I don't know, Dude. For an "economist" you sure do miss out factoring in the key ingredient that makes the world go around: Money.
You are at leisure to do as you please, but in case you use quotation marks out of hesitation you should know that I actually am an economist.
Now, as for the specifics of your comment, I am perfectly aware that people are not all equally at ease financially. What I am pointing out in virtually every discussion involving claims of discrimination is not that discrimination is never a factor, that people are never victims of sexism, racism, homophobia and other prejudicial attitudes. Most people proceed under the
presumptions that
(1) the prevalence of racism in western civilization is considerable
(2) that people actually take actions consonant with those racist attitudes
(3) that the effects at the scale of a society must be large.
and it is with those ideas that I take issues. In particular, your point about money makes (2) very unlikely in a market economy even if (1) were true, which I doubt it is. In an openly racist regime under Apartheid in South Africa, some occupations were set aside only for white people. A government crackdown in the 1960s or 1970s revealed many such occupations were dominated by majorities of black employees. The color of your skin has absolutely nothing to do with your ability to take care of a set of tasks, but your ability to take care of a set of tasks has everything to do with the bottom line of the business. Passing over good employees because of the color of their skin is bound to cost you something. Either you will hire someone less competent, or you will have to pay higher wages to attract a sufficiently large pool of applicants to cherry-pick the "right kind of people."
In the segregated South, laws were passed to enforce segregated seatings in public transportation at a time were many such services were operated by private businesses. Needless to say, officials later had to impose large fines and faced numerable challenges in courts by those businesses. Again, the majority of those people were white employers, living in a political climate where it would be curious if their views were so different from the parties voted into office by their constituencies. However, it is easy to see how segregated seatings is a very stupid way to manage transportation costs. In some cases, you have to refuse people because their reserved section is full, even if the section of the other group of people is completely empty. It might upset the client with no guarantee other companies will not risk a fine. Money from clients is money from clients, regardless of the color of their skin. I mentioned it earlier.

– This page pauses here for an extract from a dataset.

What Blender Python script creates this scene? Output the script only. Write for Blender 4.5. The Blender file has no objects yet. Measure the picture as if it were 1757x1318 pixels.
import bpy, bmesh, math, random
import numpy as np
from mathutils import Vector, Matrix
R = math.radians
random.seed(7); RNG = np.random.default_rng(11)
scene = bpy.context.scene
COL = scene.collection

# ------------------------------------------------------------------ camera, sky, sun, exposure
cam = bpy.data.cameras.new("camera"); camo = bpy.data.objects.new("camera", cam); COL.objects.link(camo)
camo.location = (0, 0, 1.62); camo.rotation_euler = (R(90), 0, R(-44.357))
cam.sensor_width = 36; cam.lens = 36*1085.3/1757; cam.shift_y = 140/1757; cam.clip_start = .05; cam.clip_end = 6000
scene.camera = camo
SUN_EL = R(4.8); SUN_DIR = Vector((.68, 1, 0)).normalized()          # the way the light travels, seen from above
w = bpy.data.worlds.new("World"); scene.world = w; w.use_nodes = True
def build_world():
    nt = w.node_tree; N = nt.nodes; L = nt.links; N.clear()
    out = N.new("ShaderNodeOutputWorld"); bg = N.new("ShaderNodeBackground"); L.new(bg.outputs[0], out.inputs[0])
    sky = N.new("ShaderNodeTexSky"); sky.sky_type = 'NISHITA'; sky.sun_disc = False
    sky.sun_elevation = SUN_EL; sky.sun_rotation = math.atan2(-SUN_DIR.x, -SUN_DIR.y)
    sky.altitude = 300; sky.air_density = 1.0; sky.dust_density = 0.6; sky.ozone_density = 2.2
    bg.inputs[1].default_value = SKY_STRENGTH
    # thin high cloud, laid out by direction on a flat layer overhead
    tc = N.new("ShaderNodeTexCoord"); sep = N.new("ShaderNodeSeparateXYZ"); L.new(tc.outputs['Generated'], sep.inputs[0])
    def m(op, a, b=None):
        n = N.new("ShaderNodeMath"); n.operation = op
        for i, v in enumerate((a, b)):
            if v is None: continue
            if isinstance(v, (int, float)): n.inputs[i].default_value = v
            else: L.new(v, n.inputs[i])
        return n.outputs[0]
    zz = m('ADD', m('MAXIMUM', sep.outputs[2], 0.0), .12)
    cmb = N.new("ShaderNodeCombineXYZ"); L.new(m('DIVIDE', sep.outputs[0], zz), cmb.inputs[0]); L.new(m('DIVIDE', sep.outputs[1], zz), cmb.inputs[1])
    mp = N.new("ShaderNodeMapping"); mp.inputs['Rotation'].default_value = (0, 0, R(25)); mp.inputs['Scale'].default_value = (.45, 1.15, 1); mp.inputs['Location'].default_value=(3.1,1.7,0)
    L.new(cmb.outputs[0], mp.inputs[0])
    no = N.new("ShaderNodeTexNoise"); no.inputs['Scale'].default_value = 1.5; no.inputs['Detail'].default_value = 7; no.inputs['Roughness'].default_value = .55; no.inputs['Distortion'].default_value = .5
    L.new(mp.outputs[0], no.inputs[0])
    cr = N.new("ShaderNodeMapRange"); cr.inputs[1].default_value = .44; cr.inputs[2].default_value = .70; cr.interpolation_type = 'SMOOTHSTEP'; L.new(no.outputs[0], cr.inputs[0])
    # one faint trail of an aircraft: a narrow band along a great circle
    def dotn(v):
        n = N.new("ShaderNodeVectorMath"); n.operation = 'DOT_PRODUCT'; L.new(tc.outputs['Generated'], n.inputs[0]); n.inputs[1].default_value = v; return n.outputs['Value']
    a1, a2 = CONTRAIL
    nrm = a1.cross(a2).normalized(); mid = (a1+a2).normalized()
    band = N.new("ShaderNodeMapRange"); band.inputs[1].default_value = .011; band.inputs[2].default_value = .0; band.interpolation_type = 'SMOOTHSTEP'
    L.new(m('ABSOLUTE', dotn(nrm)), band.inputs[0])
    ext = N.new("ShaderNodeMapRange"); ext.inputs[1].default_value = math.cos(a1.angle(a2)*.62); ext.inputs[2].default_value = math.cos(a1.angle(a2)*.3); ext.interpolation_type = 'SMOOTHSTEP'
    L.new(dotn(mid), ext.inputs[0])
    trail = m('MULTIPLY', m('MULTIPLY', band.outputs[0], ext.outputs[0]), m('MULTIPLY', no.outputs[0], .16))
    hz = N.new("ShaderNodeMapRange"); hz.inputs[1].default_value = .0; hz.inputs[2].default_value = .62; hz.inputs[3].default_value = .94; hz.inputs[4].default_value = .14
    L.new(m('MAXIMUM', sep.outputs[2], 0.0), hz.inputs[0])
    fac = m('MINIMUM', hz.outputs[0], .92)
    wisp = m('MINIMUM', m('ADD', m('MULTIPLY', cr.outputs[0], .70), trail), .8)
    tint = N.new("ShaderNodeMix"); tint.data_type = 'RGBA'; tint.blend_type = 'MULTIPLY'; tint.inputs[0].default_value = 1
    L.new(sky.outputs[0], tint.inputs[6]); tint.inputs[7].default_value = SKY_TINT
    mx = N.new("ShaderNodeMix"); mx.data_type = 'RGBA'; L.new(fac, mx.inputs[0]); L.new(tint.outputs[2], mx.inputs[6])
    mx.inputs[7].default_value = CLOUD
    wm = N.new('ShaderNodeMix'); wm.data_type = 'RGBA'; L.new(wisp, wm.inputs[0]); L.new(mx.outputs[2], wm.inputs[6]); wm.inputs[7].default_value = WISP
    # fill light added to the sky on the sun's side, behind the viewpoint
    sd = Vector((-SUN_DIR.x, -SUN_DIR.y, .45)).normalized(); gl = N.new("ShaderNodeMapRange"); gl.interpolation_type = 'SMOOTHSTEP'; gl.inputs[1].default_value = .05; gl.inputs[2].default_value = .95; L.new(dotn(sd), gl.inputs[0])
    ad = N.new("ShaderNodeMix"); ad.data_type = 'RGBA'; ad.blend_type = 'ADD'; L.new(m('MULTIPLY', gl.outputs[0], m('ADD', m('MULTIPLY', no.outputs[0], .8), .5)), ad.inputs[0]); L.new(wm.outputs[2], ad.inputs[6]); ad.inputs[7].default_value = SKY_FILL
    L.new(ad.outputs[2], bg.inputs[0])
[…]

Racists may hate someone, but they like themselves more than they hate anyone. The only consistent pattern in the above stories is that people do not act like racists when it is sufficiently costly to be a racist. On the other hand, government officials facing very different incentives from private businesses were perfectly free to enact racist laws that were sustained for decades. In fact, even if some of those politicians were not racists, you can make a case it was impossible to do anything about it. In front of a racist electorate, the idea that people should be treated the same regardless of the color of their skin is political suicide.
The key questions for sustained discrimination, in my opinion, is always who decides and who suffers the consequences of those decisions. Everywhere racism or sexism is visibly costly to people making choices, it is unlikely that it will survive.

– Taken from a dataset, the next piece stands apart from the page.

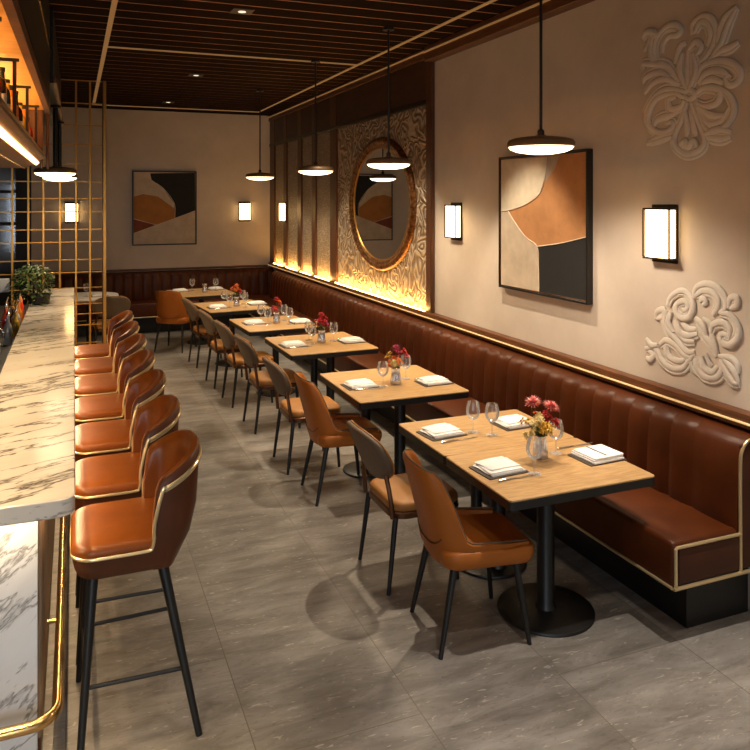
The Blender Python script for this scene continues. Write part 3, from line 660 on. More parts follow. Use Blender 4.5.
for i in range(760):
    th = R.uniform(0, 2*PI); ph = R.uniform(-.6, 1.45); rr = R.uniform(.55, 1)**.5
    c = Vector((-.06+math.cos(th)*math.cos(ph)*.20*rr, math.sin(th)*math.cos(ph)*.20*rr, .20+math.sin(ph)*(.21 if ph > 0 else .36)*rr))
    leafcard(b, c, Vector((math.cos(th), math.sin(th), R.uniform(-.4, .9))), R.uniform(.03,.055), R.uniform(.009,.015))
for i in range(26):
    th = 2*PI*i/26; a = R.uniform(.4,1); tube(bs, [(0,0,.07),(math.cos(th)*.10*a,math.sin(th)*.10*a,.20),(math.cos(th)*.2*a,math.sin(th)*.2*a,.30)], .003, 5)
f = obj('foliage', b, 'bushleaf', t); f['kind'] = 'stuff'; obj('stems', bs, 'twig', t)

# ------------------------------------------------------------------ gold lattice screen behind the bar
sc = thing('lattice_screen', 'tall gold lattice screen standing behind the far end of the bar', 'screen', (0, 9.86, 0))
for x in (.184,.023,-.159,-.344,-.509,-.683,-.86,-1.03):
    b = new(); rbox(b, x-.012, x+.012, -.012, .012, .04, 3.59, .003, 1); obj('upright', b, 'gold', sc)
b = new(); rbox(b, .335, .372, -.02, .02, 0, 3.60, .004, 1); obj('post', b, 'gold', sc)
b = new(); rbox(b, .325, .335, -.022, .022, 0, 3.60, .002, 1); obj('post_edge', b, 'bronze', sc)
for z in (3.59,3.31,3.04,2.80,2.567,2.343,2.139,1.977,1.76,1.605,1.388,1.232,1.04,.84,.717,.58,.36,.05):
    b = new(); rbox(b, -1.05, .335, -.006, .006, z-.0065, z+.0065, .002, 1); obj('rail', b, 'gold', sc)

# ------------------------------------------------------------------ hanging bottle shelf over the bar
g = thing('bottle_gantry', 'hanging wooden bottle shelf with glowing underside above the counter', 'shelf', (0, 0, 0))
gx = lambda y: -.247+.0065*y
def gan(name, mat, sect, y0, y1):
    b = new(); loft(b, [[(gx(y)+x, y, z) for x, z in sect] for y in (y0, y1)]); return obj(name, b, mat, g)
gan('shelf_board', 'walnuty', [(-.80,2.36),(-.135,2.36),(-.065,2.395),(-.035,2.42),(.0,2.435),(.0,2.455),(-.80,2.455)], 1.2, 6.2)
gan('shelf_edge', 'brass', [(.0,2.447),(.006,2.447),(.006,2.459),(.0,2.459)], 1.2, 6.2)
gan('light_strip', 'shelfglow', [(-.062,2.385),(-.038,2.405),(-.034,2.400),(-.058,2.380)], 1.2, 6.15)
gan('underside_line', 'brass', [(-.150,2.355),(-.138,2.355),(-.138,2.361),(-.150,2.361)], 1.2, 6.2)
gan('top_board', 'honey', [(-.80,2.80),(.03,2.80),(.03,2.83),(-.80,2.83)], 1.2, 6.2)
gan('back_board', 'honey', [(-.80,2.455),(-.78,2.455),(-.78,2.80),(-.80,2.80)], 1.2, 6.2)
gan('beam', 'walnut', [(.005,2.778),(.040,2.778),(.040,2.84),(.005,2.84)], 1.2, 6.2)
gan('fascia', 'blackwood', [(-.75,2.83),(.035,2.87),(.035,3.58),(-.75,3.58)], 1.2, 6.2)
gan('fascia_line', 'brass', [(.035,3.23),(.043,3.23),(.043,3.245),(.035,3.245)], 1.2, 6.2)
gan('back_light', 'amberled', [(-.775,2.76),(-.755,2.76),(-.755,2.785),(-.775,2.785)], 1.3, 6.1)
b = new(); rbox(b, gx(6.2)-.8, gx(6.2)-.01, 6.17, 6.2, 2.455, 2.80); obj('end_board', b, 'walnutv', g)
for y in (2.2, 3.0, 3.85, 4.75, 5.7):
    b = new(); x = gx(y)-.035; rbox(b, x-.008, x+.008, y-.008, y+.008, 2.455, 2.775); rbox(b, x-.75, x+.02, y-.007, y+.007, 2.765, 2.78); obj('hanger', b, 'black', g)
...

Another relevant point concerns the cost of acquiring information. Information costs imply I will tend to use suboptimal rules of thumb to solve complicated statistical problems because improving my guess costs too much beyond some point. It is an unfortunate fact that proportionally more criminals are found among black people than white people. It is also an unfortunate fact that black people in the US tend to live in more criminally intensive neighborhoods. Short of being able to tell exactly who is trustworthy and where it is safe enough to set up shop, it's fairly possible everyone will stop short of looking at every detail and will resort to simplifications.
On the surface, it will look like racism, but in reality, it will merely be a way to economize on the costs of information and analysis. You can tell this happens as opposed to real racism because real racism is impervious to facts. When this story is true, things as simple as a black person wearing a tie or allowing companies to run background checks can change everything. Some of the most virulent opposition to government housing projects in the US were black middle and upper-income families
making this exact same case that having "those people" come into their neighborhood might make them tacitly guilty by association.